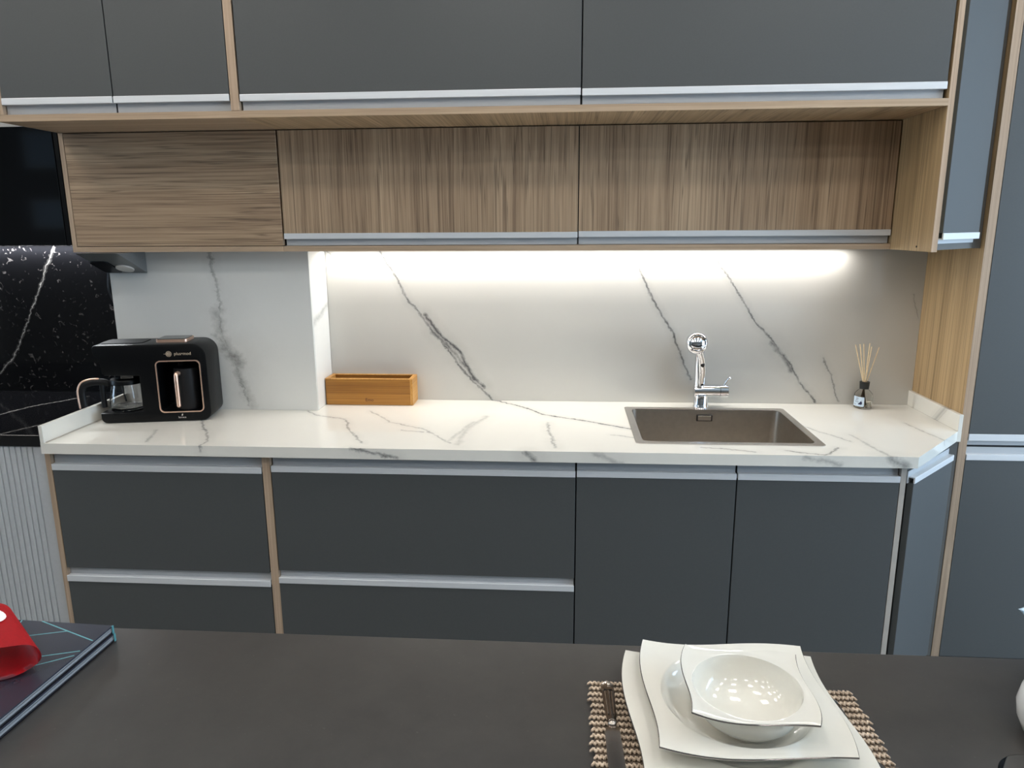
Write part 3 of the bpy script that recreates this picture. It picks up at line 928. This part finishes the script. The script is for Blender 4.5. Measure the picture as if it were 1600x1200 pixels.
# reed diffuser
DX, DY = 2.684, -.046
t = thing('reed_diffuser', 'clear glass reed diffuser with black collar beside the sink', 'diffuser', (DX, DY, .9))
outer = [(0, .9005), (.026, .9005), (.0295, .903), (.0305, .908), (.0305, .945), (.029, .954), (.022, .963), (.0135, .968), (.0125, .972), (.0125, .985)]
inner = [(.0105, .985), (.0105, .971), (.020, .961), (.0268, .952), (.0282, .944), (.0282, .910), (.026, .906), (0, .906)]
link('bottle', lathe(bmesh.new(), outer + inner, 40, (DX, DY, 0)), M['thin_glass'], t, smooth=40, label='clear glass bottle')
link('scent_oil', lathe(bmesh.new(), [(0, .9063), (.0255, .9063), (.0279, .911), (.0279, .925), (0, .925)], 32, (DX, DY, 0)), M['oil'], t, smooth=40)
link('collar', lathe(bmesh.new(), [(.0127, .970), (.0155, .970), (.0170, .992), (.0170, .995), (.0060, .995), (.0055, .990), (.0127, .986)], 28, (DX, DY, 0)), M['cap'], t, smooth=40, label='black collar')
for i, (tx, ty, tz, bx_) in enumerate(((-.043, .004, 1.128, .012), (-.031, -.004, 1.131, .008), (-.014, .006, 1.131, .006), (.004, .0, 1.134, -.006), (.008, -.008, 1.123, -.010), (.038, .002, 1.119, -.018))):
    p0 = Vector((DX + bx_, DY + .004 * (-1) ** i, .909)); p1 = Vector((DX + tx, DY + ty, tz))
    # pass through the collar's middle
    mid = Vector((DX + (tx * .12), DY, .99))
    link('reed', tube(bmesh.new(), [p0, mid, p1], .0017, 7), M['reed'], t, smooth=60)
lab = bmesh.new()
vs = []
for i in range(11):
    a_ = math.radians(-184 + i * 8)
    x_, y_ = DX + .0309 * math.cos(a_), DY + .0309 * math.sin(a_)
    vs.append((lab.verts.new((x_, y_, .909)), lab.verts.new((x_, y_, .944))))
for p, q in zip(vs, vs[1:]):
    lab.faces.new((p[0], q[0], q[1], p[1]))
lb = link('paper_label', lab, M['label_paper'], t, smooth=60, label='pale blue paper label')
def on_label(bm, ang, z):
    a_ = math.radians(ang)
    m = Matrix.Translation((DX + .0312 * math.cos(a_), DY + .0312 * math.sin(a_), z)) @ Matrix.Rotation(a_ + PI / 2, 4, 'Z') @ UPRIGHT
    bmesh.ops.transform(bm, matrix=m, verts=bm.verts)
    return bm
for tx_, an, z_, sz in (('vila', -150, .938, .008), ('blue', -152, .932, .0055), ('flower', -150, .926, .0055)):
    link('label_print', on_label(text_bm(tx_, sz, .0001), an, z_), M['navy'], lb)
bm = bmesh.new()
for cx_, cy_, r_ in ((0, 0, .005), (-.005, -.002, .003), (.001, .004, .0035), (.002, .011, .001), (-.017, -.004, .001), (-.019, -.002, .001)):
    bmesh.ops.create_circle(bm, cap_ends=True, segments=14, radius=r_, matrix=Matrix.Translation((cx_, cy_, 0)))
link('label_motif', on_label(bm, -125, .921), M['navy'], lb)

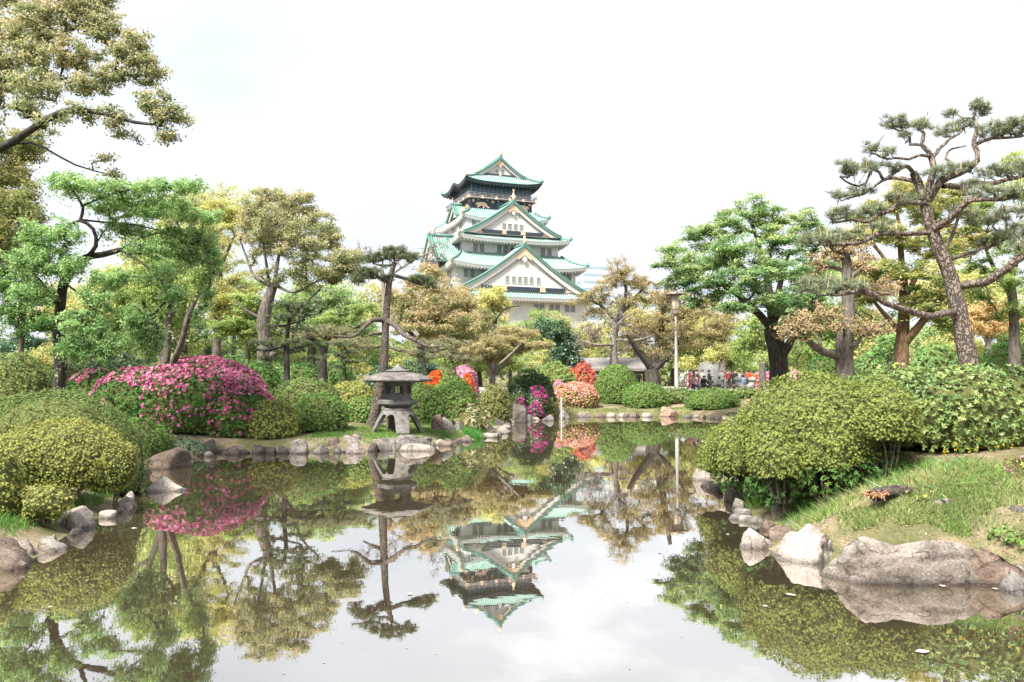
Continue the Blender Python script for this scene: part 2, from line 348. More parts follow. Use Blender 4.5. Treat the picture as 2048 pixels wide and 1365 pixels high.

####

THE PROBLEM
Copy every record character for character. Skip the pictures.

RESULT FOR THIS TASK
Write part 3 of the bpy script that recreates this picture. It picks up at line 928. This part finishes the script. The script is for Blender 4.5. Measure the picture as if it were 1600x1200 pixels.
# reed diffuser
DX, DY = 2.684, -.046
t = thing('reed_diffuser', 'clear glass reed diffuser with black collar beside the sink', 'diffuser', (DX, DY, .9))
outer = [(0, .9005), (.026, .9005), (.0295, .903), (.0305, .908), (.0305, .945), (.029, .954), (.022, .963), (.0135, .968), (.0125, .972), (.0125, .985)]
inner = [(.0105, .985), (.0105, .971), (.020, .961), (.0268, .952), (.0282, .944), (.0282, .910), (.026, .906), (0, .906)]
link('bottle', lathe(bmesh.new(), outer + inner, 40, (DX, DY, 0)), M['thin_glass'], t, smooth=40, label='clear glass bottle')
link('scent_oil', lathe(bmesh.new(), [(0, .9063), (.0255, .9063), (.0279, .911), (.0279, .925), (0, .925)], 32, (DX, DY, 0)), M['oil'], t, smooth=40)
link('collar', lathe(bmesh.new(), [(.0127, .970), (.0155, .970), (.0170, .992), (.0170, .995), (.0060, .995), (.0055, .990), (.0127, .986)], 28, (DX, DY, 0)), M['cap'], t, smooth=40, label='black collar')
for i, (tx, ty, tz, bx_) in enumerate(((-.043, .004, 1.128, .012), (-.031, -.004, 1.131, .008), (-.014, .006, 1.131, .006), (.004, .0, 1.134, -.006), (.008, -.008, 1.123, -.010), (.038, .002, 1.119, -.018))):
    p0 = Vector((DX + bx_, DY + .004 * (-1) ** i, .909)); p1 = Vector((DX + tx, DY + ty, tz))
    # pass through the collar's middle
    mid = Vector((DX + (tx * .12), DY, .99))
    link('reed', tube(bmesh.new(), [p0, mid, p1], .0017, 7), M['reed'], t, smooth=60)
lab = bmesh.new()
vs = []
for i in range(11):
    a_ = math.radians(-184 + i * 8)
    x_, y_ = DX + .0309 * math.cos(a_), DY + .0309 * math.sin(a_)
    vs.append((lab.verts.new((x_, y_, .909)), lab.verts.new((x_, y_, .944))))
for p, q in zip(vs, vs[1:]):
    lab.faces.new((p[0], q[0], q[1], p[1]))
lb = link('paper_label', lab, M['label_paper'], t, smooth=60, label='pale blue paper label')
def on_label(bm, ang, z):
    a_ = math.radians(ang)
    m = Matrix.Translation((DX + .0312 * math.cos(a_), DY + .0312 * math.sin(a_), z)) @ Matrix.Rotation(a_ + PI / 2, 4, 'Z') @ UPRIGHT
    bmesh.ops.transform(bm, matrix=m, verts=bm.verts)
    return bm
for tx_, an, z_, sz in (('vila', -150, .938, .008), ('blue', -152, .932, .0055), ('flower', -150, .926, .0055)):
    link('label_print', on_label(text_bm(tx_, sz, .0001), an, z_), M['navy'], lb)
bm = bmesh.new()
for cx_, cy_, r_ in ((0, 0, .005), (-.005, -.002, .003), (.001, .004, .0035), (.002, .011, .001), (-.017, -.004, .001), (-.019, -.002, .001)):
    bmesh.ops.create_circle(bm, cap_ends=True, segments=14, radius=r_, matrix=Matrix.Translation((cx_, cy_, 0)))
link('label_motif', on_label(bm, -125, .921), M['navy'], lb)

Continue the Blender Python script for this scene: part 2, from line 348. More parts follow. Use Blender 4.5. Treat the picture as 2048 pixels wide and 1365 pixels high.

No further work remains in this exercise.